There’s only one thing I can think of which could top this and it’ll never happen as it’s a copyright minefield! You see, my favourite game music composer isn’t Uematsu-sensei, but rather Mitsuda Yasunori. The man who did the music for the Xeno-series of games. I would absoutely love to hear a concert of the Xenogears and Xenosaga music but that’ll probably never happen. Heck, I’d settle for a live concert of the Myth OST which was released earlier this year which contained orchestral versions of select Xenogears tracks! But for now, Distant Worlds will more than suffice. Roll on November 2012!!!

 

  • http://radiantdreamer.net Radiant

    Pretty awesome that you stuck around to get a signed programme! I remember when I attended this, and it was absolutely breathtaking. Not as great as I had expected (I didn’t get all tingly and emotional as much as I thought I would), but incredible nonetheless.
    When they did the instrument tuning at the beginning, I was so excited! I managed to get front-row seats, so I could see everyone on stage very very clearly!

    I only have the first disc. Pretty awesome that you have that second one too! Oh do want!!

  • http://lookingglass.kokidokom.net gundamjehutykai

    Well, the VIP tickets were sold pretty much on the meet and greet after the concert. The seats were good but not £160+ (~$250) good, esp when the other seats were going for around the £50 mark so not staying would have been a waste. At the very least, it ended fairly promptly, unlike the Zelda concert where I didn’t leave the venue until 1am and most of the public transport systems had closed!!

    I didn’t get emotional per se, but being able to make me reminisce about my time playing the games was pretty special. The Zelda concert definitely didn’t do that for me!
    And the first disk is pretty good but I really do prefer the second. About time they prep for a 3rd CD now, isn’t it?

  • http://quentinlau.blogspot.com Q

    What a night you had there! Getting to listen to the Final Fantasy music whose games you have played, and having Nobuo Uematsu sitting as audience close to your vicinity. :o

    I remember reading programme list that is played in Canada last year and no music from FFIV is mentioned, which is a bit strange.

    Hope I will get to attend such concert one day. Don’t know the chance Hong Kong will get one in the near future, and recently after probing into concert tickets here in Hong Kong it appears that sometimes up to 50% tickets are already not available but are restricted to ‘internal people’ only, which is pretty sad and have to force people to resort to acquiring tickets through reselling or some relationships.

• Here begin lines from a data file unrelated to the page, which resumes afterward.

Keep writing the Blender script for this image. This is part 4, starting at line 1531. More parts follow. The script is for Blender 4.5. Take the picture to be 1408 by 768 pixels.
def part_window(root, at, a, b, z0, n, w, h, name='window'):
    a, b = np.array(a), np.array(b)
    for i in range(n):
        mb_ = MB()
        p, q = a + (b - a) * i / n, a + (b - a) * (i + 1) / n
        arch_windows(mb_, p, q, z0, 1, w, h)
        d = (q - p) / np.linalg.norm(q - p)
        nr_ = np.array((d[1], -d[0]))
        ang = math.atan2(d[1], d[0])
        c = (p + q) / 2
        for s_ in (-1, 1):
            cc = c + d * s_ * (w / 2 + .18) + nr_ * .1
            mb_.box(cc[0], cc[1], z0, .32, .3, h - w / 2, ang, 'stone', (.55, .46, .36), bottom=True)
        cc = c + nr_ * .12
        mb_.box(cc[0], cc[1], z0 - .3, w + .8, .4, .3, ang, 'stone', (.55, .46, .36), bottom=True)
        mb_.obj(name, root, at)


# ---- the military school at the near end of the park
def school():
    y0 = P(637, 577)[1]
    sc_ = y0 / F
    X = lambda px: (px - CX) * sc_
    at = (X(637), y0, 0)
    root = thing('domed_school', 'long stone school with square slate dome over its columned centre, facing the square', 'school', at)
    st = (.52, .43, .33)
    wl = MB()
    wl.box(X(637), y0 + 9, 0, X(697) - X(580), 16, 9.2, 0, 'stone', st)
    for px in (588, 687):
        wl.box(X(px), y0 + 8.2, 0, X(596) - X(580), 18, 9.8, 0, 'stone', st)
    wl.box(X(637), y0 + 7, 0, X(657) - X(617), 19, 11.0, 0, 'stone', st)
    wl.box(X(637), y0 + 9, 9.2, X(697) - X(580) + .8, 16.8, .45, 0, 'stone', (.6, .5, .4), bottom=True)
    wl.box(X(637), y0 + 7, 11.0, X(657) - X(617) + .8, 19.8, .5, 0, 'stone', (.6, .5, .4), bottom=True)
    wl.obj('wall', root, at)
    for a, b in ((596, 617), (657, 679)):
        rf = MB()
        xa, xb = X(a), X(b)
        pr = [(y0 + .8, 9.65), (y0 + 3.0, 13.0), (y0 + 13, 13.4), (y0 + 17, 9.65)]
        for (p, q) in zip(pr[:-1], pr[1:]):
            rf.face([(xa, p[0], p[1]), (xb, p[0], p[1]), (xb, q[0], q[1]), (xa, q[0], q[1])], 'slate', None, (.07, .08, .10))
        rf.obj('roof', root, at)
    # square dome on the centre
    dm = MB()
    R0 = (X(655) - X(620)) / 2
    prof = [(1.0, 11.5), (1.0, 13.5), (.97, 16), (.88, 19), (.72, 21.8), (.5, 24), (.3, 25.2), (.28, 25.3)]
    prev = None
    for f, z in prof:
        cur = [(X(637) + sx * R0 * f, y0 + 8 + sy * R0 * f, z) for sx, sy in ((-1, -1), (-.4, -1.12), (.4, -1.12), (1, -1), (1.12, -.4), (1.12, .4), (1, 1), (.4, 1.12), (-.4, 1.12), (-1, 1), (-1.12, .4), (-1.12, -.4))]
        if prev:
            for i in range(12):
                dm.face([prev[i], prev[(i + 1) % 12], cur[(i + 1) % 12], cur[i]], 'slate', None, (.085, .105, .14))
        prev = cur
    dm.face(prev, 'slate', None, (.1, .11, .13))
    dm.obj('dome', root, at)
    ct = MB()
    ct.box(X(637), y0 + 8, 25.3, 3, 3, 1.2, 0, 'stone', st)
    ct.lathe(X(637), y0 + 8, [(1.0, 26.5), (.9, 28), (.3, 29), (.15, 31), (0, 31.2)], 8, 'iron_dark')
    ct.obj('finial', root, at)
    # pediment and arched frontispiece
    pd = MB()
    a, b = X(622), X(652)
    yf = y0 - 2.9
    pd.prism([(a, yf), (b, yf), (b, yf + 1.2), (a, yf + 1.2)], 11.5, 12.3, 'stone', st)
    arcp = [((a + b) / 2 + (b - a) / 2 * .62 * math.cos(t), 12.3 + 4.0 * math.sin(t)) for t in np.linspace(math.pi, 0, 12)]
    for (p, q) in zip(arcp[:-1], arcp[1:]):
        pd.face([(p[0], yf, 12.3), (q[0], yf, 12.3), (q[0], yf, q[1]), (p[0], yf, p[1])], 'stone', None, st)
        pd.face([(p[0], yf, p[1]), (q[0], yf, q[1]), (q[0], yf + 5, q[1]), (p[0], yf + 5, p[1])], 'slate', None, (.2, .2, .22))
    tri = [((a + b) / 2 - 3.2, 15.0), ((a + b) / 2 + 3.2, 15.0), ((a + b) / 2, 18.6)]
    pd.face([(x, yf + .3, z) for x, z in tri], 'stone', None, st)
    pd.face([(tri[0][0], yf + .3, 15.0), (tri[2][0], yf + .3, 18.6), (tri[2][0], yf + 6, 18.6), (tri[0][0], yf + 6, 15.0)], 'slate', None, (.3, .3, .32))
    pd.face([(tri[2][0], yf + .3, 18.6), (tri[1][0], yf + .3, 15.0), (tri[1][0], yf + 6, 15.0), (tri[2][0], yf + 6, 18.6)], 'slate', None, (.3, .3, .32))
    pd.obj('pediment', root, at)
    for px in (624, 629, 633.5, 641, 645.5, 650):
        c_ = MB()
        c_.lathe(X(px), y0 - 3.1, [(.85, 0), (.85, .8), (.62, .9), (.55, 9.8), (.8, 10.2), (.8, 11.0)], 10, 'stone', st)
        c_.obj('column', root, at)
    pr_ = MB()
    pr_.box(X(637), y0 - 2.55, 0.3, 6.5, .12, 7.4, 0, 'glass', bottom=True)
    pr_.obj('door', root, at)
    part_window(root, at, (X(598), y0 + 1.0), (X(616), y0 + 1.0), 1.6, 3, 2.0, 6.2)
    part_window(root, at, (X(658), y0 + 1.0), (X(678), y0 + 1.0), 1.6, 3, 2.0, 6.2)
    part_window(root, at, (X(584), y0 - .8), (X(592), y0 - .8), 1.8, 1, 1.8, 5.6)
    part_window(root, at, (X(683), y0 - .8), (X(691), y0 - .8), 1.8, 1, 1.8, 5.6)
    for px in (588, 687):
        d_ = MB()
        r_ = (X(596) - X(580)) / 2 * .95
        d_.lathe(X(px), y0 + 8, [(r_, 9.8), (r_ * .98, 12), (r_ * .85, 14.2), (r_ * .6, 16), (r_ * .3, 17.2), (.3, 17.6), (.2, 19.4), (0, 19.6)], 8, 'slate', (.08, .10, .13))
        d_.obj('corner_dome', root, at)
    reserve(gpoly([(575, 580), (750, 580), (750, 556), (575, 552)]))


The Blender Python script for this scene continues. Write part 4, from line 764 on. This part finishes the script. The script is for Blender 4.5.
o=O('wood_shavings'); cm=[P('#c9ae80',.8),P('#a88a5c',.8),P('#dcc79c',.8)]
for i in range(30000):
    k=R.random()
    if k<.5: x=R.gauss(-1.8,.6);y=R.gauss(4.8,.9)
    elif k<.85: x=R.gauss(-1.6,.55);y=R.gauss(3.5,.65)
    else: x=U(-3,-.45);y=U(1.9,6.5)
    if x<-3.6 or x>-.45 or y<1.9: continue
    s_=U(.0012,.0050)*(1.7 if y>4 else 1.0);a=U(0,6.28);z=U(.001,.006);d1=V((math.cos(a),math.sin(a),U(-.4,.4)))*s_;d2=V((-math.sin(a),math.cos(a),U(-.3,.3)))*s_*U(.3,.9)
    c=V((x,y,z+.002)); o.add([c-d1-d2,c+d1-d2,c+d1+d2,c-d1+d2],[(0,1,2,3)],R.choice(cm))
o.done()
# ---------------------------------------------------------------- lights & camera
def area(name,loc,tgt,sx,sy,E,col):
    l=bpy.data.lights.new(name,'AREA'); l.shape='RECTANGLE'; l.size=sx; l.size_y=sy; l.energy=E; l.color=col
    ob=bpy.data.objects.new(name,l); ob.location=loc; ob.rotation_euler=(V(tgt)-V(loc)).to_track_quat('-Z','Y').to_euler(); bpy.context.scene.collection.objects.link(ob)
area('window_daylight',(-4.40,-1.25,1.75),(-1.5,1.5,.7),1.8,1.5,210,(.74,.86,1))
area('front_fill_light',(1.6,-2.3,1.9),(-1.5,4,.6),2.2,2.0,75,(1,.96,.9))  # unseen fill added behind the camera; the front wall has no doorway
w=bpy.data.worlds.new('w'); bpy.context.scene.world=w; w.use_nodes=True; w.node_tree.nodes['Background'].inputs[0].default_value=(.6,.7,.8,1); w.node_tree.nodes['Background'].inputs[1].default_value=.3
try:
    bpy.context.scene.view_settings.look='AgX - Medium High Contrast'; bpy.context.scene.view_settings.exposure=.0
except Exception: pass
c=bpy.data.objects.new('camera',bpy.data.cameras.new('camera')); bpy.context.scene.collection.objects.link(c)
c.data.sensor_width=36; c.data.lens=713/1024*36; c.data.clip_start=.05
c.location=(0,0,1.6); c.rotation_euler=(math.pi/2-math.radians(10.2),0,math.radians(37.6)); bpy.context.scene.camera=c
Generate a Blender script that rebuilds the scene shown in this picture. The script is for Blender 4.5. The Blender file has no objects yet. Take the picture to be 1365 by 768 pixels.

    The way how FFVIII footage comes as an introduction of some sort the boss music piece to set up the atmosphere, as well as bringing a bit of humour there. The organisers have thought it well there. And getting to have your programme signed makes this memorable night you’ve got there!

  • http://lookingglass.kokidokom.net gundamjehutykai

    You are right there, Q! It really was quite the evening! They did make quite the hubbub about there being some music from each main final fantasy game in the London concert, even though they really focused on FFVII and VIII.

    It’s really bad to hear about the ticket thing in HK, but I can’t say I’m surprised… I think that practice is everywhere to a certain degree but 50% is ridiculously excessive, especially since you have to wonder if those “internal people” know the game series enough to enjoy it as much as others more familiar with the game might.
    Well, if you want to visit London around mid november next year, you could always check out the next concert! I’m definitely going to go again!!

    They way they combine the footage and the music really shows that they know what the concert is all about and they are old pros at this by now. By comparison, the the Zelda concert feels a little slapped together and could have done with some refinement!